Sierra Leone – Disco camping





None of us slept particularly well last night.  Our campsite in Bo was a hotel compound.  Some of us pitched on the tennis court where there was more space.  My roomie and I opted for the covered roof terrace, which was cramped, but meant we didn’t need the tent fly and would get some air.  I had also been quick to figure out who on the truck was a snorer and made sure we were far away from the nasal orchestra.  The only downside of our dry pitch was the proximity of the worlds largest generator which ran most of the night, and an Ibiza sized speaker which was reverberating bad pop through my tent.  After much pleading to the DJ, he did turn that speaker off around 10, so it was just deafening noise from the other speakers rather than ear bursting pain!  It must be some type of African ritual, as the neighbours across the road we’re trying to outcompete with their bad music also.  I question the commercial logic of the approach as there were only 4 customers in the bar, so am pretty sure they weren’t  even covering the costs of the electricity.  We could have slept inside, if we had ‘upgraded’ to a room, but the threadbare sheets, multitudes of cockroaches, and signs advising us to keep out the rats, made the $30 upgrade fee seem a little unappealing.   

Bo mosque

Bo didn’t have much to offer, and our matter of fact, and highly amusing, driver was upfront in confessing there was nothing to see but it was en route to Tiwai.  The highlight of the town was an immaculate Lebanese run supermarket (side note – there are 4000 Lebs here, and they run 70% of the countries grocery stores).   As well as wonderful snickers icecreams and ginger nuts, they had the some delightful cock flavoured soup and garlic hair cream.   No one is happier than a group of dirty tired hungry western overlanders in an air conditioned supermarket with icecream.  
Yummy cock soup

Garlic hair paste
We rolled into Tiwai in Amineh the truck to a loud chorus of “Pumoy, Pumoy” which means ‘whiteperson’ in the Mende dialect.

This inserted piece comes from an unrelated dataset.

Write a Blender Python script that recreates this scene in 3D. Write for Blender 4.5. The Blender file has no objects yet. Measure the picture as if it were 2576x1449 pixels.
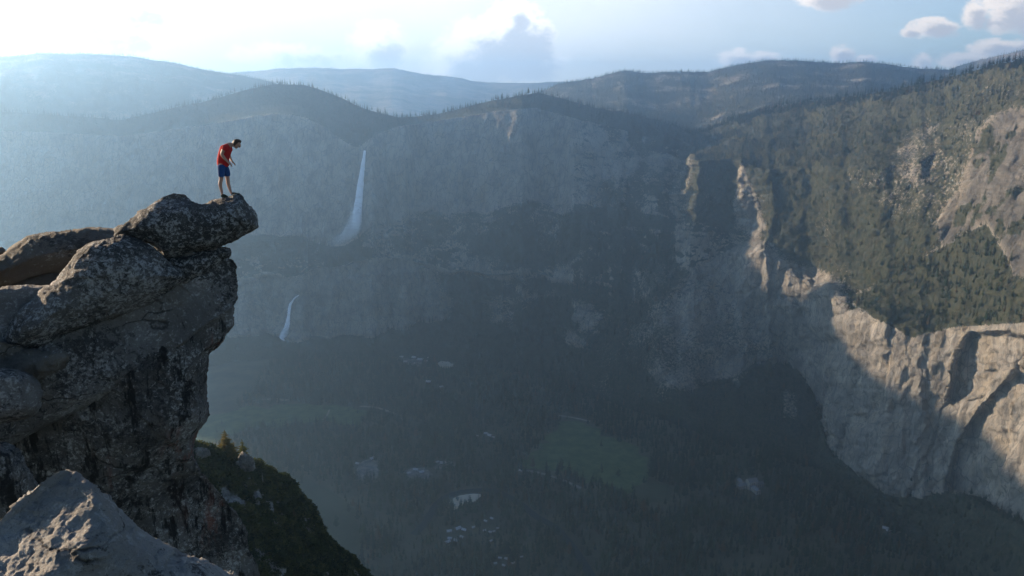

Foreigners are few and far between on these parts, with the exception of a few aid workers who make their way up here over the dirt roads to see the primates on Tiwai island. And apart from Amineh, there has likely only been 1-2 overland trucks pass through each year. While we are all accustomed to the kids yelling and waving, we are pleasantly surprised to get a wave and a smile from almost everyone we pass. We must look like the travelling circus. It’s been a long day to get here. 90km from Bo, but the 60km on the dirt roads has taken us 5 hours.  

We were instant celebrities! The truck was surrounded by waving young kids and when I hopped off the truck I was swarmed by kids. One clinging to each leg and one on each hand. They took us around our campsite which was lovely and quiet. One toilet box and a shower cubicle with a bucket of water and a few hammocks. No running water, electricity or phone signal. Perfect!